The final death knell came in 1930, when the city officially rezoned the area of Lone Mountain, which formally allowed the boards of the big four cemeteries to sell off their land and reinter their dead elsewhere. As the moves began, one cemetery at a time, caskets were dug up and transported south to the sleepy town of Lawndale, now known as Colma, the so-called “city of souls.” Today, Colma is home to 18 cemeteries. Nearly 1.5 million people are buried there, 1,000 times its living population.
With the cemetery’s closure imminent, the San Francisco Masonic Cemetery Association raised funds to purchase land for a new resting place in Colma called Woodlawn Memorial Park. (In 1996, Woodlawn was sold to a private corporation, but remains the largest de facto Masonic cemetery in the Bay Area.) Most of the bodies originally buried at the San Francisco site were dug up and transported to Woodlawn, though a few wound up at nearby cemeteries including Olivet Memorial Park, Cypress Lawn, and Greenlawn Memorial Park just a few blocks away.
Many, however, were never removed at all—an exceedingly common occurrence citywide during the great reinterrment period. One study found that at Golden Gate Cemetery (now the site of the Legion of Honor and the Lincoln Park Golf Course), only about 1,000 bodies’ remains were ever actually removed, leaving an estimated 18,000 still in the ground. (A museum excavation in 1993 uncovered 800 of them.)

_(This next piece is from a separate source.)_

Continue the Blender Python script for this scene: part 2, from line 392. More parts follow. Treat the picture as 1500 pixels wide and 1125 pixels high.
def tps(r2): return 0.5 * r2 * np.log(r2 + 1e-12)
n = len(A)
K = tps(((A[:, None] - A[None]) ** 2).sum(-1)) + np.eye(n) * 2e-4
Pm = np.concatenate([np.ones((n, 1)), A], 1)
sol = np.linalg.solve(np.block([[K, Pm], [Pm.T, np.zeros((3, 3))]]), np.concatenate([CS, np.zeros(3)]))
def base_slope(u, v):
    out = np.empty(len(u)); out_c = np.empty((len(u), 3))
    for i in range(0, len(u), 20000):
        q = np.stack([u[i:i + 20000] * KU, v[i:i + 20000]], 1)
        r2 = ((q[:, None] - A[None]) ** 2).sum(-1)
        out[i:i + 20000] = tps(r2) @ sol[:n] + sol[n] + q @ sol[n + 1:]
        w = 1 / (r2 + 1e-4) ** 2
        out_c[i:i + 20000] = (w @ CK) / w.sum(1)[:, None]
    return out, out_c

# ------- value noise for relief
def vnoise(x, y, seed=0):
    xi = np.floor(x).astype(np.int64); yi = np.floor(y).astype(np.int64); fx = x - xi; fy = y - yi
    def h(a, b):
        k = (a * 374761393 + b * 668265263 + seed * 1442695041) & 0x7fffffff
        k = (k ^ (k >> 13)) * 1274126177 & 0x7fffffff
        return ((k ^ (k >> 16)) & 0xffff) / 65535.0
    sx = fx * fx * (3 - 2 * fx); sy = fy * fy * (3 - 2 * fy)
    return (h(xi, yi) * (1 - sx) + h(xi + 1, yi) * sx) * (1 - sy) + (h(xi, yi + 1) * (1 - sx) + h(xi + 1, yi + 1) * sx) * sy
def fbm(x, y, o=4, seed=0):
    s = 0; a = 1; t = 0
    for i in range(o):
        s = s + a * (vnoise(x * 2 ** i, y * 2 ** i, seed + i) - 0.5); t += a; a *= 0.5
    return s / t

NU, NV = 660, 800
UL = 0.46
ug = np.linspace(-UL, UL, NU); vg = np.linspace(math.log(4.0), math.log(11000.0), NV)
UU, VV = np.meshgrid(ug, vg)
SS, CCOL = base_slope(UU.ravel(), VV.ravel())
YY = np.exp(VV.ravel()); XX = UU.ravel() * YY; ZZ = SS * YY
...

At the four Lone Mountain cemeteries, the herculean task of digging up the deceased was, understandably, challenging. One report described it as “chaotic and hasty.” While many caskets could be moved intact, others were in various states of decomposition, and only some of the remains were moved. Others were left “wholly untouched,” according to a 2011 archaeological survey conducted on behalf of the University of San Francisco.
In the end, relatively few of the deceased were ever provided with new individual grave markers. Of the 20,000 people buried at the Masonic Cemetery, about 5,000 remains were claimed by family members and reinterred in Colma, according to a fraternity report at the time. The rest—up to 15,000—were, like the rest of the city’s unclaimed, placed in mass graves, their tombstones left behind. Even Masonic dignitaries met that fate: Among those moved to an unmarked grave in the common plot was Jonathan Stevenson, the first grand master of California. It wasn’t until 1954 that he was reinterred in the California № 1 lodge plot at Cypress Lawn and a memorial plaque was erected in his memory.